I should have known it wasn't for real. I'm no James Carville and DOD Secretary Robert Gates is no Mary Matalin. The large passion I felt for Gates when he announced a plan for extensive cuts in previously untouchable weapons programs was real. No Republican with Gates' stature has set himself against the culture of biggering the military budget since Dwight Eisenhower's critique of the military-industrial system. But I should have recognized that what I felt was not love, but the gratitude of a thirsty man staggering up to an affordable bar in an out-of-the-way mirage.

This return to reality is caused, irony of ironies, by the fact that Gates has just recently fired the only general who ever stoked a similar passion in me.
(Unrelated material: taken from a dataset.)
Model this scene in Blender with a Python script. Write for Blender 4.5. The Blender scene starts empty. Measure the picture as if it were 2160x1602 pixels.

General David McKiernan endeared himself to me when reports circulated about a paper he wrote intended to guide US military operations in Afghanistan.

"One tactical approach stands out [in the memo]," wrote Washington Post columnist Walter Pincus, who highlighted an important quote from McKiernan's paper: "Do not clear an area unless GIRoA [Government of the Islamic Republic of Afghanistan] and the ANSF [Afghan National Security Forces] are able to hold it."
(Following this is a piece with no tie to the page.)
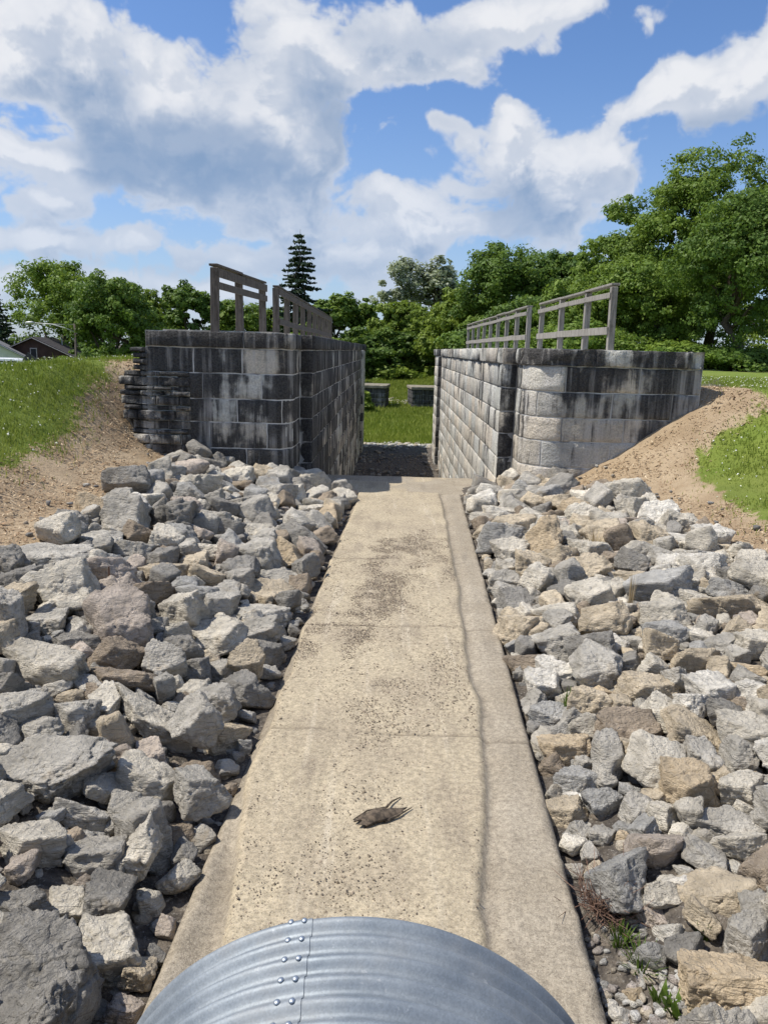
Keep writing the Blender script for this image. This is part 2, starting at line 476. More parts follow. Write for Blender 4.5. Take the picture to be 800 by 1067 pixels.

McKiernan made a special effort to clarify the point that military operations in Afghanistan must be guided by the understanding that actions that do not contribute to security, stability and hope in the Afghani countryside will undermine US goals. There may be other recent examples of such prudent thinking by commanders leading US military interventions, but I'm not aware of them.

Like my "cut military spending" mantra, I also favor "US out of everywhere" as a general approach to military policy. Nothing McKiernan wrote changed my mind on that point. But it was refreshing to think that somewhere in the world there was a commander of US military forces who could not be satirized for an "I love the smell of napalm in the morning (Apocalypse, Now)" mindset.

Now, McKiernan's gone. Fired by Gates, who replaced him with Gen. Stanley McChrystal, a soldier with a special forces and a secret ops background. Call me a quitter, but I'm ready to bail out now.

Of course, the US has not, in my adult lifetime, fought a war I didn't oppose. Further, it seems increasingly likely that it is no longer possible to fight a war in which one side wins. Obviously, there are always losers in war, but what are the realistic outcomes that would define what it means to win a war?

At this point, I am so over Bob Gates. And I am audacious enough to hope that the Pentagon will one day soon be run by people who don't believe that winning a war is a reasonable goal.